═══ GIVEN MATERIAL
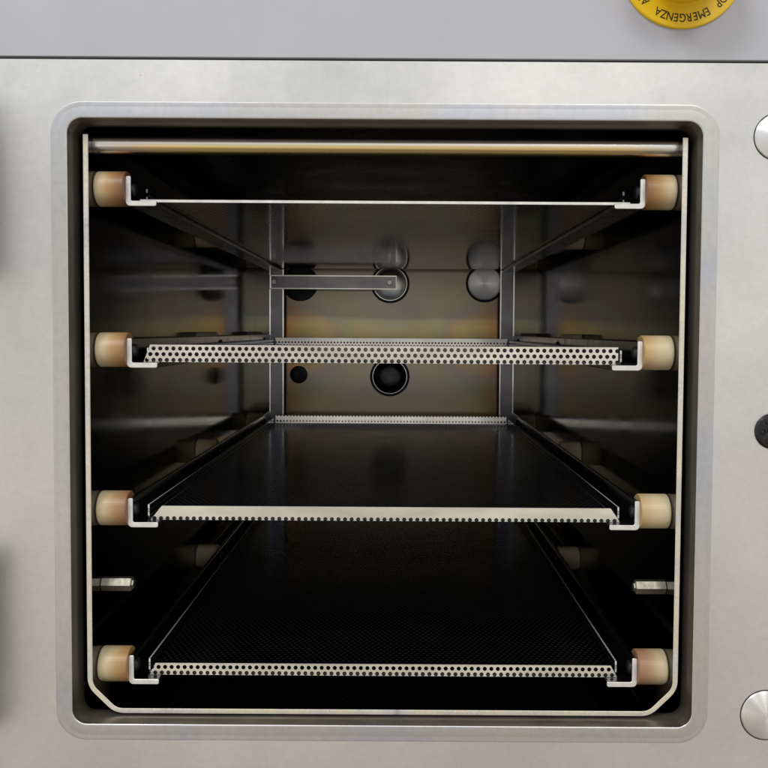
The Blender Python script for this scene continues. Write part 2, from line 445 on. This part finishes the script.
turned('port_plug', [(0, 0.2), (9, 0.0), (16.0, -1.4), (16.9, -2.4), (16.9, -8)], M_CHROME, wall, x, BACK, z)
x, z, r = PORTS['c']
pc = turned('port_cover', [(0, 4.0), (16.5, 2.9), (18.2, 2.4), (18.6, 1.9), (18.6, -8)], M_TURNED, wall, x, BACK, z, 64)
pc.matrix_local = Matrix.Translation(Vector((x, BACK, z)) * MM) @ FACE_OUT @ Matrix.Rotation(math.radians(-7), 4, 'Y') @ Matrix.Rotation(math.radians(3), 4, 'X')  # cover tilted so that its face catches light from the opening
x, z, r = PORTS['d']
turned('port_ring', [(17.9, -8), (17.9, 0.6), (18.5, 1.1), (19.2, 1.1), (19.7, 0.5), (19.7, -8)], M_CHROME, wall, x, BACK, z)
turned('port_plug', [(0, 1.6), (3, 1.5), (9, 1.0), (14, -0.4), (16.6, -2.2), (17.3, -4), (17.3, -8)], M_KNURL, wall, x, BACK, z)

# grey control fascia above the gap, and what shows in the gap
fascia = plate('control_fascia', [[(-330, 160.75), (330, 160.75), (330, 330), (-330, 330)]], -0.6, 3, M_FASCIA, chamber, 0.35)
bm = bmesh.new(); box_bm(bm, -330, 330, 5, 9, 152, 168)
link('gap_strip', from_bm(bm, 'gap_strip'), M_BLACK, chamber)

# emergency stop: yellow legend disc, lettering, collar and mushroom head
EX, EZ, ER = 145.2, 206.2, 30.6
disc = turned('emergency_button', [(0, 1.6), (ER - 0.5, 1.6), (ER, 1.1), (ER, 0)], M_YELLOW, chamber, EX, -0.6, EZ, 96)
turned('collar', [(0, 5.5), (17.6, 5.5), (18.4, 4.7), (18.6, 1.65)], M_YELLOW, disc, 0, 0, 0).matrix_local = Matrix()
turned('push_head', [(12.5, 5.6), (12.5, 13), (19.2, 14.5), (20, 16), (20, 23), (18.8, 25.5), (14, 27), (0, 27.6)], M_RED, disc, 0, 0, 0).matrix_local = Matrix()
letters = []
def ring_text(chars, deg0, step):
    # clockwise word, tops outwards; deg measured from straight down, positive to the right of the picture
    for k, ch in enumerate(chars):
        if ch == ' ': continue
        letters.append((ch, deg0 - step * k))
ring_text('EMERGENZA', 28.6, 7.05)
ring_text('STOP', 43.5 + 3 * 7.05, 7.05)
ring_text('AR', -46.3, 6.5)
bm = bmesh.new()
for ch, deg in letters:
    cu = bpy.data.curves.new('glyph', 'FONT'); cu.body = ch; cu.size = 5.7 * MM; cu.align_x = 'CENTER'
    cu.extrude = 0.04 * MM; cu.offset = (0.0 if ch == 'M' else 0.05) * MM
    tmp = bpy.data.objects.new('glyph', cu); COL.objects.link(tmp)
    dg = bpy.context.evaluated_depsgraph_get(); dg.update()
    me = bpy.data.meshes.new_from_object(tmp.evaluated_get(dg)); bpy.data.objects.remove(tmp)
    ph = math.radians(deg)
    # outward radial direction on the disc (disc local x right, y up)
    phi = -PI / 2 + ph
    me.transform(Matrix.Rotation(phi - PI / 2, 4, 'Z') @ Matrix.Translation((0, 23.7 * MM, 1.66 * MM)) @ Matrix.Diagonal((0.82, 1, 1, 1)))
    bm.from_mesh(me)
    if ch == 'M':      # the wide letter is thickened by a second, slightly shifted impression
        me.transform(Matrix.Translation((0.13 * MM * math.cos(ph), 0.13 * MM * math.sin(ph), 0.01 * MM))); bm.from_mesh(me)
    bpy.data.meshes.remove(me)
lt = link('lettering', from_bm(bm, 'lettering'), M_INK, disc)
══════
● **TASK STATEMENT**:
Keep the pictures out of the copy and return the rest of the data above exactly.

● **TASK ANSWER**:
The Blender Python script for this scene continues. Write part 2, from line 445 on. This part finishes the script.
turned('port_plug', [(0, 0.2), (9, 0.0), (16.0, -1.4), (16.9, -2.4), (16.9, -8)], M_CHROME, wall, x, BACK, z)
x, z, r = PORTS['c']
pc = turned('port_cover', [(0, 4.0), (16.5, 2.9), (18.2, 2.4), (18.6, 1.9), (18.6, -8)], M_TURNED, wall, x, BACK, z, 64)
pc.matrix_local = Matrix.Translation(Vector((x, BACK, z)) * MM) @ FACE_OUT @ Matrix.Rotation(math.radians(-7), 4, 'Y') @ Matrix.Rotation(math.radians(3), 4, 'X')  # cover tilted so that its face catches light from the opening
x, z, r = PORTS['d']
turned('port_ring', [(17.9, -8), (17.9, 0.6), (18.5, 1.1), (19.2, 1.1), (19.7, 0.5), (19.7, -8)], M_CHROME, wall, x, BACK, z)
turned('port_plug', [(0, 1.6), (3, 1.5), (9, 1.0), (14, -0.4), (16.6, -2.2), (17.3, -4), (17.3, -8)], M_KNURL, wall, x, BACK, z)

# grey control fascia above the gap, and what shows in the gap
fascia = plate('control_fascia', [[(-330, 160.75), (330, 160.75), (330, 330), (-330, 330)]], -0.6, 3, M_FASCIA, chamber, 0.35)
bm = bmesh.new(); box_bm(bm, -330, 330, 5, 9, 152, 168)
link('gap_strip', from_bm(bm, 'gap_strip'), M_BLACK, chamber)

# emergency stop: yellow legend disc, lettering, collar and mushroom head
EX, EZ, ER = 145.2, 206.2, 30.6
disc = turned('emergency_button', [(0, 1.6), (ER - 0.5, 1.6), (ER, 1.1), (ER, 0)], M_YELLOW, chamber, EX, -0.6, EZ, 96)
turned('collar', [(0, 5.5), (17.6, 5.5), (18.4, 4.7), (18.6, 1.65)], M_YELLOW, disc, 0, 0, 0).matrix_local = Matrix()
turned('push_head', [(12.5, 5.6), (12.5, 13), (19.2, 14.5), (20, 16), (20, 23), (18.8, 25.5), (14, 27), (0, 27.6)], M_RED, disc, 0, 0, 0).matrix_local = Matrix()
letters = []
def ring_text(chars, deg0, step):
    # clockwise word, tops outwards; deg measured from straight down, positive to the right of the picture
    for k, ch in enumerate(chars):
        if ch == ' ': continue
        letters.append((ch, deg0 - step * k))
ring_text('EMERGENZA', 28.6, 7.05)
ring_text('STOP', 43.5 + 3 * 7.05, 7.05)
ring_text('AR', -46.3, 6.5)
bm = bmesh.new()
for ch, deg in letters:
    cu = bpy.data.curves.new('glyph', 'FONT'); cu.body = ch; cu.size = 5.7 * MM; cu.align_x = 'CENTER'
    cu.extrude = 0.04 * MM; cu.offset = (0.0 if ch == 'M' else 0.05) * MM
    tmp = bpy.data.objects.new('glyph', cu); COL.objects.link(tmp)
    dg = bpy.context.evaluated_depsgraph_get(); dg.update()
    me = bpy.data.meshes.new_from_object(tmp.evaluated_get(dg)); bpy.data.objects.remove(tmp)
    ph = math.radians(deg)
    # outward radial direction on the disc (disc local x right, y up)
    phi = -PI / 2 + ph
    me.transform(Matrix.Rotation(phi - PI / 2, 4, 'Z') @ Matrix.Translation((0, 23.7 * MM, 1.66 * MM)) @ Matrix.Diagonal((0.82, 1, 1, 1)))
    bm.from_mesh(me)
    if ch == 'M':      # the wide letter is thickened by a second, slightly shifted impression
        me.transform(Matrix.Translation((0.13 * MM * math.cos(ph), 0.13 * MM * math.sin(ph), 0.01 * MM))); bm.from_mesh(me)
    bpy.data.meshes.remove(me)
lt = link('lettering', from_bm(bm, 'lettering'), M_INK, disc)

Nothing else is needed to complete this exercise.